▸ JOB
Output the material exactly, but drop every image it holds.

▸ COLLECTED MATERIAL
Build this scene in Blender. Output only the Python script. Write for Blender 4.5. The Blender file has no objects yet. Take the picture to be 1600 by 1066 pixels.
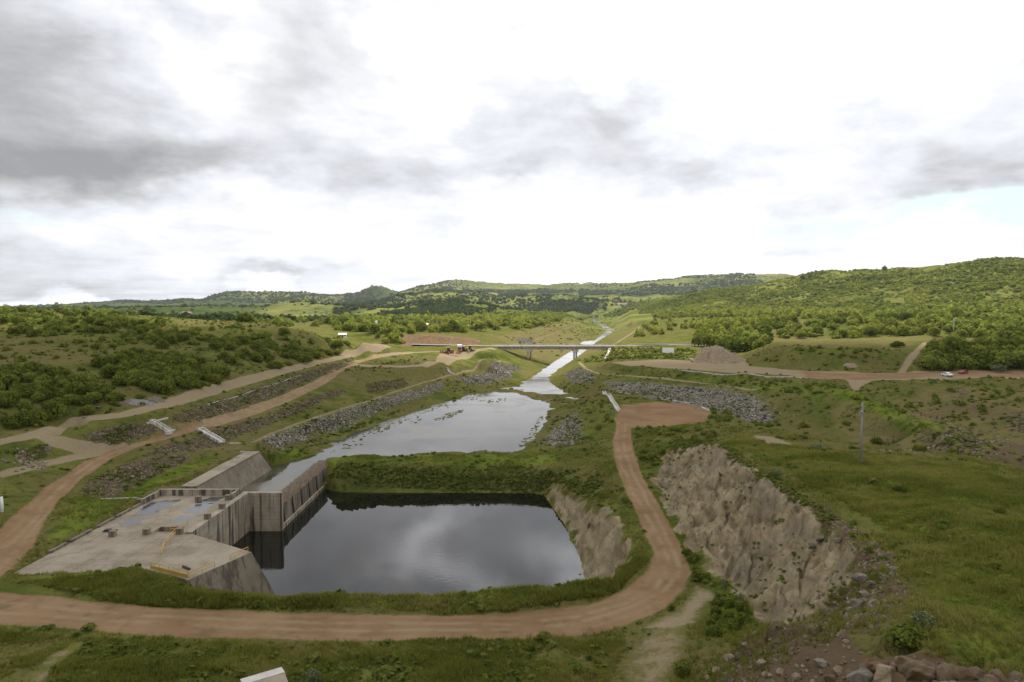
import bpy, bmesh, math, random
import numpy as np
from mathutils import Vector, Matrix
from mathutils.geometry import delaunay_2d_cdt
SC = bpy.context.scene
COL = SC.collection
R = math.radians
# ---------------------------------------------------------------- camera
CAMZ, F = 40.0, 1067.0
PITCH = math.atan(55 / 1067)
cam = bpy.data.objects.new('camera', bpy.data.cameras.new('camera'))
COL.objects.link(cam)
cam.location = (0, 0, CAMZ)
cam.rotation_euler = (math.pi / 2 - PITCH, 0, 0)
cam.data.sensor_width = 36
cam.data.lens = 36 * F / 1600
cam.data.clip_start = 0.5
cam.data.clip_end = 30000
SC.camera = cam
# ---------------------------------------------------------------- view, sun, sky
SC.view_settings.view_transform = 'Standard'
SC.view_settings.look = 'None'
SC.view_settings.exposure = 0.55
SC.view_settings.gamma = 1.0
SC.view_settings.use_curve_mapping = False
SUN_EL, SUN_AZ = 42.0, 12.0            # ahead of the viewer, a little to the right
SUN_STRENGTH, SKY_STRENGTH = 5.0, 0.11
sl = bpy.data.lights.new('sun', 'SUN')
sl.energy = SUN_STRENGTH
sl.angle = R(0.9)
sl.color = (1.0, 0.94, 0.84)
sun = bpy.data.objects.new('sun', sl)
COL.objects.link(sun)
sdir = Vector((math.sin(R(SUN_AZ)) * math.cos(R(SUN_EL)), math.cos(R(SUN_AZ)) * math.cos(R(SUN_EL)), math.sin(R(SUN_EL))))
sun.rotation_euler = sdir.to_track_quat('Z', 'Y').to_euler()
sun.location = (0, 0, 900)


class NT:
    """small helper for building node trees"""
    def __init__(s, tree):
        s.t = tree; s.n = tree.nodes; s.l = tree.links

    def add(s, kind, **kw):
        n = s.n.new(kind)
        for k, v in kw.items():
            setattr(n, k, v)
        return n

    def put(s, sock, v):
        if hasattr(v, 'is_output') or isinstance(v, bpy.types.NodeSocket):
            s.l.new(v, sock)
        else:
            sock.default_value = v

    def m(s, op, a, b=0.0, c=None, clamp=False):
        n = s.add('ShaderNodeMath', operation=op, use_clamp=clamp)
        s.put(n.inputs[0], a); s.put(n.inputs[1], b)
        if c is not None:
            s.put(n.inputs[2], c)
        return n.outputs[0]

    def vm(s, op, a, b=(0, 0, 0), scale=None):
        n = s.add('ShaderNodeVectorMath', operation=op)
        s.put(n.inputs[0], a); s.put(n.inputs[1], b)
        if scale is not None:
            s.put(n.inputs['Scale'], scale)
        return n.outputs[0]

    def noise(s, vec, scale, detail=4, rough=0.55, dist=0.0, out=0):
        n = s.add('ShaderNodeTexNoise')
        s.put(n.inputs['Vector'], vec)
        n.inputs['Scale'].default_value = scale
        n.inputs['Detail'].default_value = detail
        n.inputs['Roughness'].default_value = rough
        n.inputs['Distortion'].default_value = dist
        return n.outputs[out]

    def voro(s, vec, scale, feature='F1', out='Distance', rnd=1.0):
        n = s.add('ShaderNodeTexVoronoi', feature=feature)
        s.put(n.inputs['Vector'], vec)
        n.inputs['Scale'].default_value = scale
        n.inputs['Randomness'].default_value = rnd
        return n.outputs[out]

    def sstep(s, x, lo, hi, a=0.0, b=1.0):
        n = s.add('ShaderNodeMapRange', interpolation_type='SMOOTHSTEP')
        s.put(n.inputs[0], x)
        n.inputs[1].default_value = lo; n.inputs[2].default_value = hi
        n.inputs[3].default_value = a; n.inputs[4].default_value = b
        return n.outputs[0]

    def mix(s, f, a, b):
        n = s.add('ShaderNodeMix', data_type='RGBA')
        s.put(n.inputs[0], f)
        for k, v in ((6, a), (7, b)):
            if isinstance(v, tuple) and len(v) == 3:
                v = (*v, 1)
            s.put(n.inputs[k], v)
        return n.outputs[2]

    def ramp(s, x, stops):
        n = s.add('ShaderNodeValToRGB')
        s.put(n.inputs[0], x)
        e = n.color_ramp.elements
        while len(e) < len(stops):
            e.new(0.5)
        for k, (p, c) in enumerate(stops):
            e[k].position = p; e[k].color = (*c, 1)
        return n.outputs[0]

    def mapping(s, vec, scale=(1, 1, 1), rot=(0, 0, 0), loc=(0, 0, 0)):
        n = s.add('ShaderNodeMapping')
        s.put(n.inputs[0], vec)
        n.inputs[1].default_value = loc; n.inputs[2].default_value = rot; n.inputs[3].default_value = scale
        return n.outputs[0]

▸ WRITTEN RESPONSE
Build this scene in Blender. Output only the Python script. Write for Blender 4.5. The Blender file has no objects yet. Take the picture to be 1600 by 1066 pixels.
import bpy, bmesh, math, random
import numpy as np
from mathutils import Vector, Matrix
from mathutils.geometry import delaunay_2d_cdt
SC = bpy.context.scene
COL = SC.collection
R = math.radians
# ---------------------------------------------------------------- camera
CAMZ, F = 40.0, 1067.0
PITCH = math.atan(55 / 1067)
cam = bpy.data.objects.new('camera', bpy.data.cameras.new('camera'))
COL.objects.link(cam)
cam.location = (0, 0, CAMZ)
cam.rotation_euler = (math.pi / 2 - PITCH, 0, 0)
cam.data.sensor_width = 36
cam.data.lens = 36 * F / 1600
cam.data.clip_start = 0.5
cam.data.clip_end = 30000
SC.camera = cam
# ---------------------------------------------------------------- view, sun, sky
SC.view_settings.view_transform = 'Standard'
SC.view_settings.look = 'None'
SC.view_settings.exposure = 0.55
SC.view_settings.gamma = 1.0
SC.view_settings.use_curve_mapping = False
SUN_EL, SUN_AZ = 42.0, 12.0            # ahead of the viewer, a little to the right
SUN_STRENGTH, SKY_STRENGTH = 5.0, 0.11
sl = bpy.data.lights.new('sun', 'SUN')
sl.energy = SUN_STRENGTH
sl.angle = R(0.9)
sl.color = (1.0, 0.94, 0.84)
sun = bpy.data.objects.new('sun', sl)
COL.objects.link(sun)
sdir = Vector((math.sin(R(SUN_AZ)) * math.cos(R(SUN_EL)), math.cos(R(SUN_AZ)) * math.cos(R(SUN_EL)), math.sin(R(SUN_EL))))
sun.rotation_euler = sdir.to_track_quat('Z', 'Y').to_euler()
sun.location = (0, 0, 900)


class NT:
    """small helper for building node trees"""
    def __init__(s, tree):
        s.t = tree; s.n = tree.nodes; s.l = tree.links

    def add(s, kind, **kw):
        n = s.n.new(kind)
        for k, v in kw.items():
            setattr(n, k, v)
        return n

    def put(s, sock, v):
        if hasattr(v, 'is_output') or isinstance(v, bpy.types.NodeSocket):
            s.l.new(v, sock)
        else:
            sock.default_value = v

    def m(s, op, a, b=0.0, c=None, clamp=False):
        n = s.add('ShaderNodeMath', operation=op, use_clamp=clamp)
        s.put(n.inputs[0], a); s.put(n.inputs[1], b)
        if c is not None:
            s.put(n.inputs[2], c)
        return n.outputs[0]

    def vm(s, op, a, b=(0, 0, 0), scale=None):
        n = s.add('ShaderNodeVectorMath', operation=op)
        s.put(n.inputs[0], a); s.put(n.inputs[1], b)
        if scale is not None:
            s.put(n.inputs['Scale'], scale)
        return n.outputs[0]

    def noise(s, vec, scale, detail=4, rough=0.55, dist=0.0, out=0):
        n = s.add('ShaderNodeTexNoise')
        s.put(n.inputs['Vector'], vec)
        n.inputs['Scale'].default_value = scale
        n.inputs['Detail'].default_value = detail
        n.inputs['Roughness'].default_value = rough
        n.inputs['Distortion'].default_value = dist
        return n.outputs[out]

    def voro(s, vec, scale, feature='F1', out='Distance', rnd=1.0):
        n = s.add('ShaderNodeTexVoronoi', feature=feature)
        s.put(n.inputs['Vector'], vec)
        n.inputs['Scale'].default_value = scale
        n.inputs['Randomness'].default_value = rnd
        return n.outputs[out]

    def sstep(s, x, lo, hi, a=0.0, b=1.0):
        n = s.add('ShaderNodeMapRange', interpolation_type='SMOOTHSTEP')
        s.put(n.inputs[0], x)
        n.inputs[1].default_value = lo; n.inputs[2].default_value = hi
        n.inputs[3].default_value = a; n.inputs[4].default_value = b
        return n.outputs[0]

    def mix(s, f, a, b):
        n = s.add('ShaderNodeMix', data_type='RGBA')
        s.put(n.inputs[0], f)
        for k, v in ((6, a), (7, b)):
            if isinstance(v, tuple) and len(v) == 3:
                v = (*v, 1)
            s.put(n.inputs[k], v)
        return n.outputs[2]

    def ramp(s, x, stops):
        n = s.add('ShaderNodeValToRGB')
        s.put(n.inputs[0], x)
        e = n.color_ramp.elements
        while len(e) < len(stops):
            e.new(0.5)
        for k, (p, c) in enumerate(stops):
            e[k].position = p; e[k].color = (*c, 1)
        return n.outputs[0]

    def mapping(s, vec, scale=(1, 1, 1), rot=(0, 0, 0), loc=(0, 0, 0)):
        n = s.add('ShaderNodeMapping')
        s.put(n.inputs[0], vec)
        n.inputs[1].default_value = loc; n.inputs[2].default_value = rot; n.inputs[3].default_value = scale
        return n.outputs[0]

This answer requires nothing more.